Eight months…I have no idea how we arrived here. It has truly flown by! Men’s and women’s soccer came to a close over the weekend, football finishes up it’s season in a couple of weeks. Our volleyball team has made history this fall and will continue their season by competing in the conference tournament this week and hopefully beyond that also! Cross Country has a couple more fall meets and we are gearing up for the start of basketball season. Things have been particularly busy, as they always are, when seasons begin to overlap.

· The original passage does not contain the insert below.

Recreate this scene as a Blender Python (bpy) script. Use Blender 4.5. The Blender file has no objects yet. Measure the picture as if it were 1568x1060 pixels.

I’ve learned a lot over the past 8 months, but even more so over the past month. For some reason, it has been particularly challenging. It has felt like everything is on fire all at the same time, there are just little fires everywhere you look. So many of them are out of my control, but still effecting the entire department and it’s tough to deal with that. It’s difficult to motivate people in the midst of chaos. It’s so easy to get distracted by the flames and shift your focus to the things that are temporary.

A leader, who is always putting out fires, isn’t a very effective leader. That is how this month has felt, and honestly I’ve been completely drained by it. I do not feel as though I have properly led, guided, or planned for the future this past month. You see, when we are only focused on little issues all day long, we don’t move the dial. There is no progress in chaos control. It is reactionary and unproductive. As leaders, we have to be proactive and in constant evaluation on what builds the new, not what manages the consequences of choices you didn’t make.

Sweet friends, I want to be a dial mover. I want to be an orchestrator of change. I want to help people progress. I want to see these programs, coaches and student athletes grow to their full potential. I’m learning that it takes time. I’m learning to embrace the days that are so filled with chaos that all we can manage is fire control. I’m learning to value the process of growth. But mostly, I’m learning grace. We are all doing the best we can. One foot in front of the other, one moment at a time, one decision at a time. Much love and sweet growth my friends.